[START OF Dataset records]

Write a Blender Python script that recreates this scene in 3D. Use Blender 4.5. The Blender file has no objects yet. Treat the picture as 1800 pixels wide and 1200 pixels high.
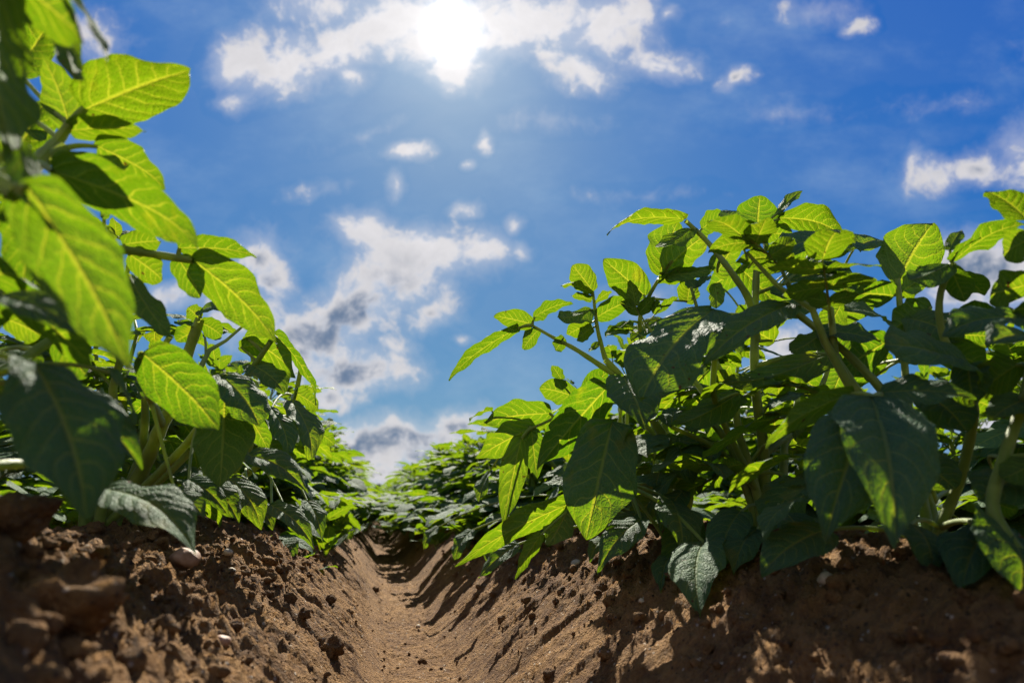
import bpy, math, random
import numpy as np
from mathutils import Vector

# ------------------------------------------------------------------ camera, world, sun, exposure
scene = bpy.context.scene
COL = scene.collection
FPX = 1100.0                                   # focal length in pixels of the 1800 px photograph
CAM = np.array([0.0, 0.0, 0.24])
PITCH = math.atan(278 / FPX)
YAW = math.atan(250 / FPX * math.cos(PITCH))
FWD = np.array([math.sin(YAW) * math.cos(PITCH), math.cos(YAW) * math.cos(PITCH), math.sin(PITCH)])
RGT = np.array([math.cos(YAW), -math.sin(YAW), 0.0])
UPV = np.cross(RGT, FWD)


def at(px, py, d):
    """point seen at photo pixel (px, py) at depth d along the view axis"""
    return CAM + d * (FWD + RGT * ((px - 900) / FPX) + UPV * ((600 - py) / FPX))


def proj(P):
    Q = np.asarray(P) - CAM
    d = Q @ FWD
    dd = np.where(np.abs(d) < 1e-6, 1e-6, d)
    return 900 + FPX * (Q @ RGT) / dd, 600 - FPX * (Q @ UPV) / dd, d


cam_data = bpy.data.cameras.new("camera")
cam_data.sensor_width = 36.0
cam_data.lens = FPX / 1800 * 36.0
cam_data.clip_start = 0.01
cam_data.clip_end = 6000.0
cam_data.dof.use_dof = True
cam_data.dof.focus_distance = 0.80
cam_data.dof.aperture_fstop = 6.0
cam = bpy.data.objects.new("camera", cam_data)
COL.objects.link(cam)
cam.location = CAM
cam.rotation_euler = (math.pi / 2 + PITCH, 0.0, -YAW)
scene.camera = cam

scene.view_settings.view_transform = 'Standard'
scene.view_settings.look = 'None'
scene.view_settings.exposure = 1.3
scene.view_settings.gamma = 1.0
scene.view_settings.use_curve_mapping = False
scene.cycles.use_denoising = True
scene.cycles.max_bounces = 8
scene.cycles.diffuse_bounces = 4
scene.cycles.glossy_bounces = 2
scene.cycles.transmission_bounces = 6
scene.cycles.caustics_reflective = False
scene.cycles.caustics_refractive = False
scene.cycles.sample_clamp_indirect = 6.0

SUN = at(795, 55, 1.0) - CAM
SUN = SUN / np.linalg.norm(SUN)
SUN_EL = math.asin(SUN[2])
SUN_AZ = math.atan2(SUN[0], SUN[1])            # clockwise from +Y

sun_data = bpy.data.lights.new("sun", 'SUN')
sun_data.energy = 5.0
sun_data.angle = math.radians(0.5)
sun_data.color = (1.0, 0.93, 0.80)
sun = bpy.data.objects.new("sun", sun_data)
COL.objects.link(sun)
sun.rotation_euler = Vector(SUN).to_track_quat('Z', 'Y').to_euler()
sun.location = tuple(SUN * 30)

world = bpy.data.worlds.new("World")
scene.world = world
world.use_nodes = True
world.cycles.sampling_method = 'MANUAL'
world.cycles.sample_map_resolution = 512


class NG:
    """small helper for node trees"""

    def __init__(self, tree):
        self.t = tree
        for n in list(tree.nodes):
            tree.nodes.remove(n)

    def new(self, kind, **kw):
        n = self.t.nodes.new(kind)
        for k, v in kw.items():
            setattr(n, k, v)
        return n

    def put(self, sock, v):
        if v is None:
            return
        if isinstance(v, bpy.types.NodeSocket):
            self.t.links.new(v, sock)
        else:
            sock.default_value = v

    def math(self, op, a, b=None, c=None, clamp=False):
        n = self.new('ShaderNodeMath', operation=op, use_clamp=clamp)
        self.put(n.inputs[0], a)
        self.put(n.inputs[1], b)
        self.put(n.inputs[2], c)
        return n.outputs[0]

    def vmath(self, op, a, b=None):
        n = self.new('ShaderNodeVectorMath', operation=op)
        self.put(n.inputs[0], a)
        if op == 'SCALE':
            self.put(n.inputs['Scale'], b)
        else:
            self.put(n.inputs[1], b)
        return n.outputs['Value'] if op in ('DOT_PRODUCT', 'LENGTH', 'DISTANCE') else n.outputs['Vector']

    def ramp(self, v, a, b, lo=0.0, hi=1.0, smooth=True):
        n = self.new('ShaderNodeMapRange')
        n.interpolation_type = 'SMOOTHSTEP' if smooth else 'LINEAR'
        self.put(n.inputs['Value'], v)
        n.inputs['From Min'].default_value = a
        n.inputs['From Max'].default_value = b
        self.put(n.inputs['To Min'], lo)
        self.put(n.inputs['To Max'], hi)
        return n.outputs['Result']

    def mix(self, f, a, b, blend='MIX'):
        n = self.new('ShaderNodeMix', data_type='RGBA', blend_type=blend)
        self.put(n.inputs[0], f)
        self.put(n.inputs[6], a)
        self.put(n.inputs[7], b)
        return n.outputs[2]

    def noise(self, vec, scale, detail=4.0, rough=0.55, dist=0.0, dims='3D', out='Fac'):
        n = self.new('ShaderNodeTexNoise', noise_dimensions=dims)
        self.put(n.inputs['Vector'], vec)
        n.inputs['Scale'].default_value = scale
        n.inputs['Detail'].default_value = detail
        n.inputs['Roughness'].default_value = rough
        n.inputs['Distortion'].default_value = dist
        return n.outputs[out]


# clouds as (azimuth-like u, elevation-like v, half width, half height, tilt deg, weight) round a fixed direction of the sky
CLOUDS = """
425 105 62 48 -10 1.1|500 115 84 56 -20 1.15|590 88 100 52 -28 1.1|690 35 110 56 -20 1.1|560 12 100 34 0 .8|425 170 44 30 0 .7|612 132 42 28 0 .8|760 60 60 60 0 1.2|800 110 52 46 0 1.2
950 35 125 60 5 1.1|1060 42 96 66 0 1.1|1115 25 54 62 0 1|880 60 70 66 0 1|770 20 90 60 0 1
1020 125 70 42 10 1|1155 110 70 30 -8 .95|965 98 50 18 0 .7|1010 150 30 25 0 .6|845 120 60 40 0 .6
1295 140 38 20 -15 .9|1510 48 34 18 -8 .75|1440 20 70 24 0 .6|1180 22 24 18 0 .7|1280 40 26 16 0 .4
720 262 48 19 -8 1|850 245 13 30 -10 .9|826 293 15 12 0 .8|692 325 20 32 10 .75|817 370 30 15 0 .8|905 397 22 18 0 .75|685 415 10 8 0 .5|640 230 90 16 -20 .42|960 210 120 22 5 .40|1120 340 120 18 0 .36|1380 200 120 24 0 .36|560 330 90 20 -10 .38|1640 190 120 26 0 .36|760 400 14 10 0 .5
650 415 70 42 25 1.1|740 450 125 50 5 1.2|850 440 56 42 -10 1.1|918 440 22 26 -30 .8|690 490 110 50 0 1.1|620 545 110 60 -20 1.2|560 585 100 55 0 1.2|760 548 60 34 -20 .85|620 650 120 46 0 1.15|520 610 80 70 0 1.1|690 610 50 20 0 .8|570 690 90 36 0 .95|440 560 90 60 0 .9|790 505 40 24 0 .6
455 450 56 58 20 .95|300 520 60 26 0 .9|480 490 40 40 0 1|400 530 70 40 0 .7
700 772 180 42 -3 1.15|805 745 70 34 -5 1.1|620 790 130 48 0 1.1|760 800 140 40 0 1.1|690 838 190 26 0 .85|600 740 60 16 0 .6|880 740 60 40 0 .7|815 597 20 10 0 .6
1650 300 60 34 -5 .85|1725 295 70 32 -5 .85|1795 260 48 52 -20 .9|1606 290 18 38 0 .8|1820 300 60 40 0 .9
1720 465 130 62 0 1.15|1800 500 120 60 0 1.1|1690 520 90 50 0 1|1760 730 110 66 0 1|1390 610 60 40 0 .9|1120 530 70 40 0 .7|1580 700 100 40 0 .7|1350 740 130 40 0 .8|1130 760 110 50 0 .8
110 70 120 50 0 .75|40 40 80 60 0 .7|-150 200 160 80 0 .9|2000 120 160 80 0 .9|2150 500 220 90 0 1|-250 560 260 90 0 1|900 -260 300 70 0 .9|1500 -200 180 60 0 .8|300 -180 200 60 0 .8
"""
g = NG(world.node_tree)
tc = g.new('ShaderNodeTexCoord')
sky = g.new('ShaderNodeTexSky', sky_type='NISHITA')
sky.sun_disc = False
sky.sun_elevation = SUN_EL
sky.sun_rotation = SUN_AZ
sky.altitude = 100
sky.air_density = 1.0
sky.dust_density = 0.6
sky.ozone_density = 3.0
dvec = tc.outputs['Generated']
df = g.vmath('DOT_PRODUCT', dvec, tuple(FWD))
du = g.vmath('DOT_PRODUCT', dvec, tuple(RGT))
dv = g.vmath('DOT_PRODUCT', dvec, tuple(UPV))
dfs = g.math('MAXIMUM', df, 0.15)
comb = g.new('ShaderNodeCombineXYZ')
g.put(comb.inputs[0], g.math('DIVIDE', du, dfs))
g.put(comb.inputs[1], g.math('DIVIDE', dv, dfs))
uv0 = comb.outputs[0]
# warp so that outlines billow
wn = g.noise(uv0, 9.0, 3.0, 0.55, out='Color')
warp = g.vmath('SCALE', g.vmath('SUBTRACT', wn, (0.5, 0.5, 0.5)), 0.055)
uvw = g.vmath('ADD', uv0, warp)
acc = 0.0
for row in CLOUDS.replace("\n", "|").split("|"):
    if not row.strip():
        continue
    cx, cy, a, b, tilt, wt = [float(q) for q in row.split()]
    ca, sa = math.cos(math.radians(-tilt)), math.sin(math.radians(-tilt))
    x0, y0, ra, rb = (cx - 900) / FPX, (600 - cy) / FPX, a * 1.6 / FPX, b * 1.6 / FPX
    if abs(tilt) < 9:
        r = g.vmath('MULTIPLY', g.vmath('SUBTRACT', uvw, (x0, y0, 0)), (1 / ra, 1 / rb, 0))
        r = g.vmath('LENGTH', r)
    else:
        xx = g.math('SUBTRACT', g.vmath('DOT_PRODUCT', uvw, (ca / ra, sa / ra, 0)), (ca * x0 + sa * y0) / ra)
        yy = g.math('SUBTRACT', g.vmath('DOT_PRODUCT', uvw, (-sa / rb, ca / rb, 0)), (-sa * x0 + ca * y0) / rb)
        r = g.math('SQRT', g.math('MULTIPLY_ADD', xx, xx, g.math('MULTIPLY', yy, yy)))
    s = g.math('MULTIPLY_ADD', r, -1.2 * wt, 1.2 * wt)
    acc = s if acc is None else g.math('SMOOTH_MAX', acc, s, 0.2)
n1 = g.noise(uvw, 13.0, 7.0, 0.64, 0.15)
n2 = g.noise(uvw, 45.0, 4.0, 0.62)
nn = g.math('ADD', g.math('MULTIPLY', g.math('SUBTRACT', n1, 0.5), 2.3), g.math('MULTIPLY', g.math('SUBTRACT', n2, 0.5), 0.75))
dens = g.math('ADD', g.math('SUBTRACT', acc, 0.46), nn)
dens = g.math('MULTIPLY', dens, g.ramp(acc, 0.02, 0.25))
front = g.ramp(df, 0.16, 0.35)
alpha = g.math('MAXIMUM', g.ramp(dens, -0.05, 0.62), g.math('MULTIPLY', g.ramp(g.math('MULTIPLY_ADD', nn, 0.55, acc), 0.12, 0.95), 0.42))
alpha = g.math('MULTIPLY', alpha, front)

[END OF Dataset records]
[START OF Dataset records]

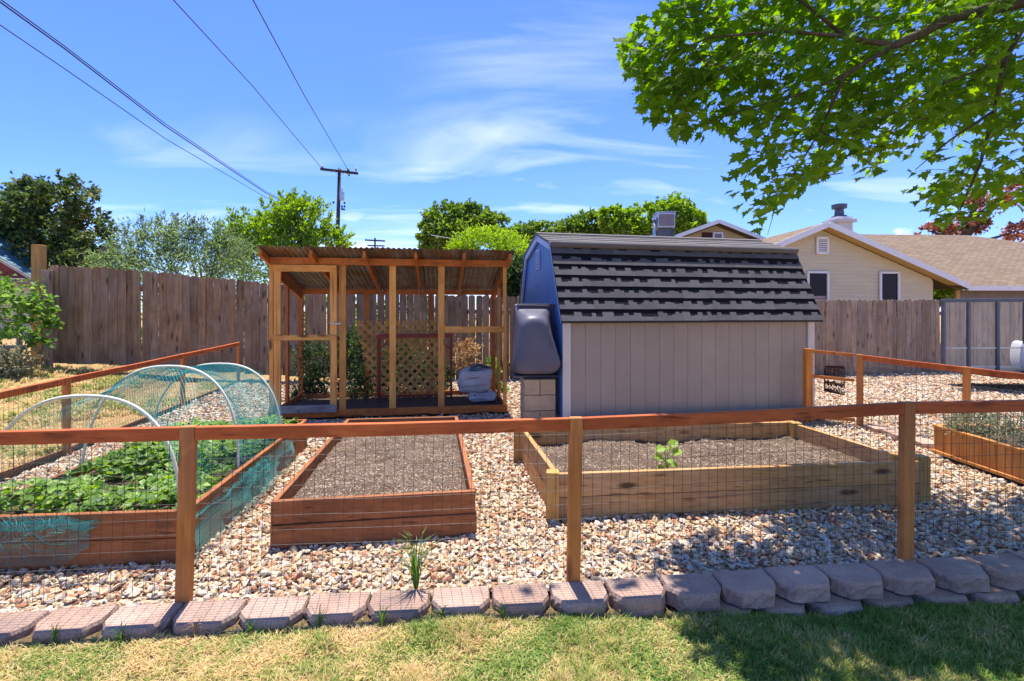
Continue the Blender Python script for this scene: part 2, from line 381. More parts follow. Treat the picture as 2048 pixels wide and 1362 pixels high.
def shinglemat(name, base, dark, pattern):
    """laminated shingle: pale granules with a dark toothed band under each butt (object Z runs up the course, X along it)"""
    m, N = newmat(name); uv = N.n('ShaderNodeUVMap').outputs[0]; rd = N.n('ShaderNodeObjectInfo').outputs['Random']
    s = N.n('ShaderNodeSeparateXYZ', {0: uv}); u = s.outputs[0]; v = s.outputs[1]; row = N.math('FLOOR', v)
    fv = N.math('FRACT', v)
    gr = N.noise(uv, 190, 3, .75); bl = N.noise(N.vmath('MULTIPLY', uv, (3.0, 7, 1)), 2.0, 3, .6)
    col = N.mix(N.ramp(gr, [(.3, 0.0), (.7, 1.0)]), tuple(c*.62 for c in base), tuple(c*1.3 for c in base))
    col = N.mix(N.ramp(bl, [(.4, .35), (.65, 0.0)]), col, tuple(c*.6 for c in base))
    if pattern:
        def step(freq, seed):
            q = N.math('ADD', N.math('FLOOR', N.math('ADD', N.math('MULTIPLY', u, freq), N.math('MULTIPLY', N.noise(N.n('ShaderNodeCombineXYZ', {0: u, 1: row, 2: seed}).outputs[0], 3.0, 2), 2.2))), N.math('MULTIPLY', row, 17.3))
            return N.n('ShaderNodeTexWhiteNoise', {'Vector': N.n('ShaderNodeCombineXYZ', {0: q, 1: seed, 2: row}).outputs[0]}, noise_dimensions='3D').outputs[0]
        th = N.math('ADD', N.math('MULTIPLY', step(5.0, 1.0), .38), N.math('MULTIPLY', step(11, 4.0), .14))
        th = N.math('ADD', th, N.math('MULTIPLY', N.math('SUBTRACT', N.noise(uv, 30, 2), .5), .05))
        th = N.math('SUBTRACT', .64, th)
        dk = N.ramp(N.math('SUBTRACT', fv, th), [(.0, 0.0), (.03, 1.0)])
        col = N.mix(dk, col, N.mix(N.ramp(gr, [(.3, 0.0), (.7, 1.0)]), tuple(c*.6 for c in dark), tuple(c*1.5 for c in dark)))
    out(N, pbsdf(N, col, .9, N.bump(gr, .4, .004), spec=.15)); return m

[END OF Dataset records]
[START OF Dataset records]

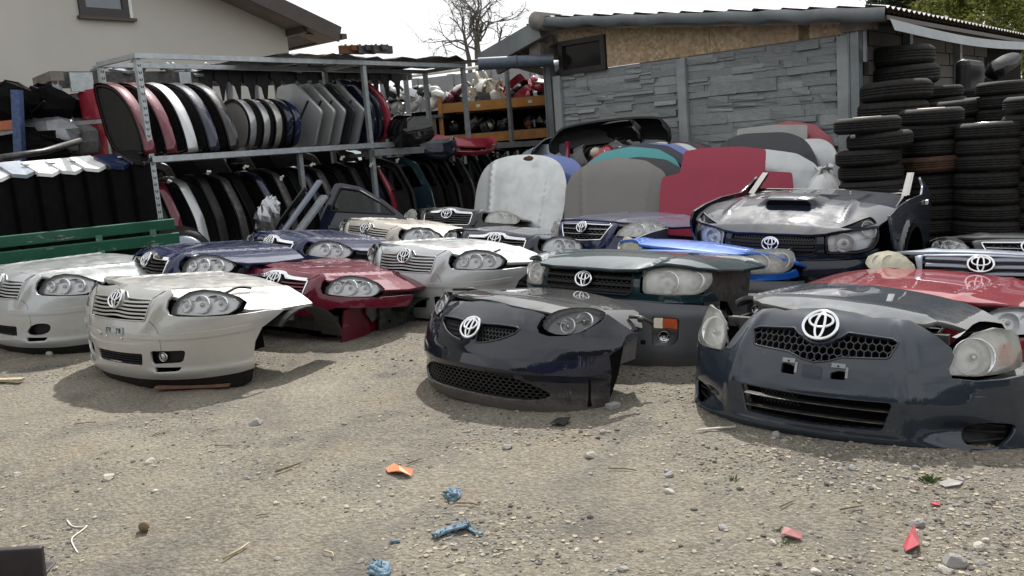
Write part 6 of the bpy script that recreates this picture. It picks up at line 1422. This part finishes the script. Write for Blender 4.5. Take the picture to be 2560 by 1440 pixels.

[END OF Dataset records]

Stated goal ->
From the records, copy every line that has the string "part" in it.

Response to the task ->
Continue the Blender Python script for this scene: part 2, from line 381. More parts follow. Treat the picture as 2048 pixels wide and 1362 pixels high.
Write part 6 of the bpy script that recreates this picture. It picks up at line 1422. This part finishes the script. Write for Blender 4.5. Take the picture to be 2560 by 1440 pixels.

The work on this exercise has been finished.